We can clearly see that the PA is too high for the faster internal solid infill here as there is under extrusion when the solid infill begins/ends
Seam performance and overhang performance


This is unchanged as expected as we have tuned the PA for the slower external perimeter
Testing With Adaptive PA disabled and PA set to the value that gives good corner performance at fast speeds
The PA value for the below test was set to 0.026 which is the correct value when printing faster features in the range of 150-250mm/sec. This would be the value I would typically select when tuning the printer without this feature as it gives absolutely no perimeter gaps and a reasonably good external surface performance.
Observations:
So this is an interesting one.
Corner performance:

Admittedly this is very good and I would consider this as close to excellent too.
However upon closer inspection you'll notice the below:

The static PA test starts taking the corner later compared to the adaptive PA. This is incorrect due to the SCV being applied uniformly. You'd expect a perfect radius here. However this may give the appearance of a sharper part but the corners will not be uniform leading into them and moving away from them. They will always be sharper going into the corner than coming out of them, if that makes sense.
So adaptive PA takes the win here, but marginally. You can feel the difference in your hand but honestly, both parts are acceptable. Again, how picky are you about your PA....? :)
Seam performance:

Again another interesting test here - again the performance on first look appears great (and it is!).
However what you'll notice if you compare the two seams side by side is that the adaptive PA has an ever so slightly better controlled seam where the arrow is.

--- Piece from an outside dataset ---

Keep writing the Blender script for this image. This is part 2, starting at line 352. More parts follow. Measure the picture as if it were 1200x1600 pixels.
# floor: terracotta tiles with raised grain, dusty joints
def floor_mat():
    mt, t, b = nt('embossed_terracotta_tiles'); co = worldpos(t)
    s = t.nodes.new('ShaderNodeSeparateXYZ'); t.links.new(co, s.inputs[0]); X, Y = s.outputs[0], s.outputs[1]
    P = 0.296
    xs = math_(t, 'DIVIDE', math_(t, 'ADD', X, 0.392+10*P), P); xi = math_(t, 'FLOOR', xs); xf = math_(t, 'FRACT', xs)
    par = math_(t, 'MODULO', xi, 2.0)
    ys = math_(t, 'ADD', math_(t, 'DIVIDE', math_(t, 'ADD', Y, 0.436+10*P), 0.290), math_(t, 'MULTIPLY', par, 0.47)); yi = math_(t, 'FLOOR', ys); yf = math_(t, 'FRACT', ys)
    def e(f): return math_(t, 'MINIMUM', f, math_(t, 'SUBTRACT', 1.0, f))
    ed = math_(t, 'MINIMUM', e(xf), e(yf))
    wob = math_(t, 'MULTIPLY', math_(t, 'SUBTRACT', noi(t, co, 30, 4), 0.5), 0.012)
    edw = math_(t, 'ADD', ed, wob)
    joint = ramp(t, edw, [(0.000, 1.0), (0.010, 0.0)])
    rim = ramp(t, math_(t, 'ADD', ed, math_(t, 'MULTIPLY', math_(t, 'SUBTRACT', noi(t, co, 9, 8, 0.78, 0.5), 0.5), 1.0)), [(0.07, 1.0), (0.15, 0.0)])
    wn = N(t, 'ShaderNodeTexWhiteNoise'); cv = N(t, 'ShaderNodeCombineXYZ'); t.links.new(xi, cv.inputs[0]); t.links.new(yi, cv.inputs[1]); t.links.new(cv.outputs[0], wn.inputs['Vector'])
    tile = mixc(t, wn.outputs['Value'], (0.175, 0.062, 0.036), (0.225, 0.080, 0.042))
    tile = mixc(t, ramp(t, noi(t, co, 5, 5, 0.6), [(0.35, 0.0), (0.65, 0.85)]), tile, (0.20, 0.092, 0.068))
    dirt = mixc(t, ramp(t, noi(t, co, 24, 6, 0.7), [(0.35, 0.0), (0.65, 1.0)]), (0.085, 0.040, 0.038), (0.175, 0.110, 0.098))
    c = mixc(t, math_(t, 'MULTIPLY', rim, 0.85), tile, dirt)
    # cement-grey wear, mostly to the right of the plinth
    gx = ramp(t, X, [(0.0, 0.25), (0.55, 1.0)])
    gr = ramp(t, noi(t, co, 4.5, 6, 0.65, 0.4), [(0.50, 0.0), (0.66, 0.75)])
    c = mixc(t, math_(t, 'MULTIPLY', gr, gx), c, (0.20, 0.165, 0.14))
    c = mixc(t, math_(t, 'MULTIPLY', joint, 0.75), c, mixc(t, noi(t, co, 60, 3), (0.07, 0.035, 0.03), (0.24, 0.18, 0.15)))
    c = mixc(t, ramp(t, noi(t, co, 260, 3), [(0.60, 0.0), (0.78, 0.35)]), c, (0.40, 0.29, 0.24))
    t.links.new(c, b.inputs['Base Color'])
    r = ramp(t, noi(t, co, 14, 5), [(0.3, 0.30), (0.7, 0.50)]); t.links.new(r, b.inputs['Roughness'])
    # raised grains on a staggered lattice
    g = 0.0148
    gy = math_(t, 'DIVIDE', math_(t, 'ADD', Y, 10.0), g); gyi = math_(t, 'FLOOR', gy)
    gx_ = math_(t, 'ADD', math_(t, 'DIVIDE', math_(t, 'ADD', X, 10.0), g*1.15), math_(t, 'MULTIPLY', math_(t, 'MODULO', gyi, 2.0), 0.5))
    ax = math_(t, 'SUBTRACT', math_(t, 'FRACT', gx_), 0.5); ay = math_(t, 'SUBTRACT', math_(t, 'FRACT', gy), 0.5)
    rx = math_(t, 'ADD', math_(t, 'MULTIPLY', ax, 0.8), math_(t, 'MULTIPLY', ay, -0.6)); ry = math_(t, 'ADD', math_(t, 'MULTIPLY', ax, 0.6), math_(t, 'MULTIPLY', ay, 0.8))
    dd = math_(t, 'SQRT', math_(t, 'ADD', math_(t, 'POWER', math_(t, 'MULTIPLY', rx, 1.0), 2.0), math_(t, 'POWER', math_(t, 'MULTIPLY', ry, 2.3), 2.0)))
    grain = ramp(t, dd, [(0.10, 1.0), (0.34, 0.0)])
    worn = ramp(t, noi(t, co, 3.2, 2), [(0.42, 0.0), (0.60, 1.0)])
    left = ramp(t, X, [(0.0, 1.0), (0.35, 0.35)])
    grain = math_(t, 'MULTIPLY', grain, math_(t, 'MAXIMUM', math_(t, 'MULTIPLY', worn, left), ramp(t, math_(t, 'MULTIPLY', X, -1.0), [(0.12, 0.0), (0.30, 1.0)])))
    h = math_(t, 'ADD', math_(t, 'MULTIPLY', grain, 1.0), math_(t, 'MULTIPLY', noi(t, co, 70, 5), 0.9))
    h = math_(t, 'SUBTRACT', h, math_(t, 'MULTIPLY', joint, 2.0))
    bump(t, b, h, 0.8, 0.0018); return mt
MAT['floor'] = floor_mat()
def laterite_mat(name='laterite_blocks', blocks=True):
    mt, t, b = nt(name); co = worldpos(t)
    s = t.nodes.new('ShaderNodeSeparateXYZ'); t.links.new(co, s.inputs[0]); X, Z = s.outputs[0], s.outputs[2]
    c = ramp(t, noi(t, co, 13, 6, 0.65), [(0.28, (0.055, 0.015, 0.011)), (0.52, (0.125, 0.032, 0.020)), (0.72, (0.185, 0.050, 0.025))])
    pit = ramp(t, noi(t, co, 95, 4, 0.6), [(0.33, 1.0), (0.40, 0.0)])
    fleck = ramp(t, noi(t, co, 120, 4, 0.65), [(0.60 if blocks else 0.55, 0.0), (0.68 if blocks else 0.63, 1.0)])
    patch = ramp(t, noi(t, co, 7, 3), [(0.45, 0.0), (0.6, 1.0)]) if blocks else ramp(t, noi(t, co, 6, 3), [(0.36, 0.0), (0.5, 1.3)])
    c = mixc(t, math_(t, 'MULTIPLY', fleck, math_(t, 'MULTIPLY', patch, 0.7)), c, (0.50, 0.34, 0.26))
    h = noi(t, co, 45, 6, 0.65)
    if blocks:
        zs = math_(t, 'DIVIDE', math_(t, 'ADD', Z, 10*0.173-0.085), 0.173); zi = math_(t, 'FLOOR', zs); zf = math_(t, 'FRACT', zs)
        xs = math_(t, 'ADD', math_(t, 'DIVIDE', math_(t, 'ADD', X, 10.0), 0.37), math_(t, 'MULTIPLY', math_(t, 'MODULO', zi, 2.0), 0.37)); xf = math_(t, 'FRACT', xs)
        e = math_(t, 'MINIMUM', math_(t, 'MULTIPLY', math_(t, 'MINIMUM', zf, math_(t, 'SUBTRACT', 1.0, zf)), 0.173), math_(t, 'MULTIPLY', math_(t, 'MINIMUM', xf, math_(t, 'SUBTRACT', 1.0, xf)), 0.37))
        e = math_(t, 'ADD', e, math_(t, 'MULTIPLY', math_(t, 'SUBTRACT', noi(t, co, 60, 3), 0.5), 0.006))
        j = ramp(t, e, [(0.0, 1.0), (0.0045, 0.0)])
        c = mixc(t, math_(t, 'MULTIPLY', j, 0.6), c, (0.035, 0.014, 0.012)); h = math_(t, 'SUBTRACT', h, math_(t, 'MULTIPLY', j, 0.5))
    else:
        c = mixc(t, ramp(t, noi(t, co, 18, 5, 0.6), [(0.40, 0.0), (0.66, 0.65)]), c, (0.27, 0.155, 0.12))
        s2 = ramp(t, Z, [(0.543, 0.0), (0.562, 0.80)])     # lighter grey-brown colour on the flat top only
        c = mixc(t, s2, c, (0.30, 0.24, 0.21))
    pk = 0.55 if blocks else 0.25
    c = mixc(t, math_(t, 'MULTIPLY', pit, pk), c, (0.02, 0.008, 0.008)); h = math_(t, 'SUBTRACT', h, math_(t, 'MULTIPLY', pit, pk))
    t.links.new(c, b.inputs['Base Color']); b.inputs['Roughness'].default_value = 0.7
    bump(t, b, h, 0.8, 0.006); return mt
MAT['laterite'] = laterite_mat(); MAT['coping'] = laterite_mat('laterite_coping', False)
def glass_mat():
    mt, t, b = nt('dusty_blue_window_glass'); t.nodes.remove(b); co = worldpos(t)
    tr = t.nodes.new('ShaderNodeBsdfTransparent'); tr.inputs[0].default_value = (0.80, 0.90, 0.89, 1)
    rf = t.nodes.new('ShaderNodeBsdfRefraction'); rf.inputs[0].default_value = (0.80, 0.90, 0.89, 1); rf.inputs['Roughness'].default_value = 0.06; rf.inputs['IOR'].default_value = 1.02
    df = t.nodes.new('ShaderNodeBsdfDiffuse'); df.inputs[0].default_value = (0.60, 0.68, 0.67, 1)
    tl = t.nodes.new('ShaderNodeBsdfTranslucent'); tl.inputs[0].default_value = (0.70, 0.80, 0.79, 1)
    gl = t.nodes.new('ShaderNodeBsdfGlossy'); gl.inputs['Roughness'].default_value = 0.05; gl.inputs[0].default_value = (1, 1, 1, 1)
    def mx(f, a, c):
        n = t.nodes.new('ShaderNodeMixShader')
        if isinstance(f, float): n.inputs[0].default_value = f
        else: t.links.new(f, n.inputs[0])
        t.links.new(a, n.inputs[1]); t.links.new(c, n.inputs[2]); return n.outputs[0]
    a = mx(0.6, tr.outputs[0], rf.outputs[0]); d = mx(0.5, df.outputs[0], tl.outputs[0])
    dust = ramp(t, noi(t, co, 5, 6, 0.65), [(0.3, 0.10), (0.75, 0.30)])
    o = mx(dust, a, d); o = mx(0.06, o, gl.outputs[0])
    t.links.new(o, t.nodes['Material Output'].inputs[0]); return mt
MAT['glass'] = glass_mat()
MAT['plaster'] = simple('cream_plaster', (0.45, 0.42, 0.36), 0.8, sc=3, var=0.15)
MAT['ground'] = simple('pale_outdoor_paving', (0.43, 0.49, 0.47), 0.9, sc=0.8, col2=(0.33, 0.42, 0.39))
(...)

Wall printing performance:
This I did not expect and we need to do more tests to verify this or disprove it. It appears that the adaptive PA gave a slightly better wall finish to the print, coming out from an overhang. This may be expected as the extruder is pushing out now closer to the correct volume of material compared to the speed its printing so there is less random over extrusion when accelerating? All in all the surface finish appears improved with the adaptive PA.
Hypothesis 2 - Prove or disprove whether adapting PA when transitioning from printing external walls at the external wall speed to a (slower) external wall overhang region would show any benefit by having the right PA for that overhang speed.
When printing an external wall surface, there can be significant variation in print speed when transitioning from a fast print move printing the external walls, to a slower print move printing an overhang region. This would mean that the overhang is printed using a sub optimal PA (too low) potentially causing corner edges to slightly bulge.
Test performed:
Printed the orca cube at 150mm/sec external perimeter speed and slowdown for overhangs enabled, going down to 20mm/sec for the 75-100% overhang region.
Print results below:

Conclusion:
It appears that when changing PA when transitioning from a faster speed to a slower speed for an overhang causes feature bulging. This is the opposite of what is expected as the PA emitted is higher than the regular external wall PA. The assumption was that this would cause the opposite and "tighten" up the overhang regions.
After analysing some slow motion footage of the extruder I can see an ever so slight movement stop that is barely visible to the naked eye but is enough to cause that slight feature deformation.
This means that:
I have left this feature available for testing; but most likely it will be removed in the future unless tests to the contrary are provided.
After these results I have hidden this option in the GUI as it has adverse effects. If anyone wants to test this reach out.
Hypothesis 3 - Prove or disprove whether adapting PA when transitioning from printing a faster perimeter to an overhang perimeter or bridge could improve bridging performance and post bridge extrusion consistency
To be tested.
**Hypothesis 4 - The PA behaviour is tied to volumetric flow speed instead of print speed exclusively.
Initial tests seem to indicate that there is a positive correlation between flow speed and PA. The feature has now been revamped to use the volumetric flow speed instead of the print speed.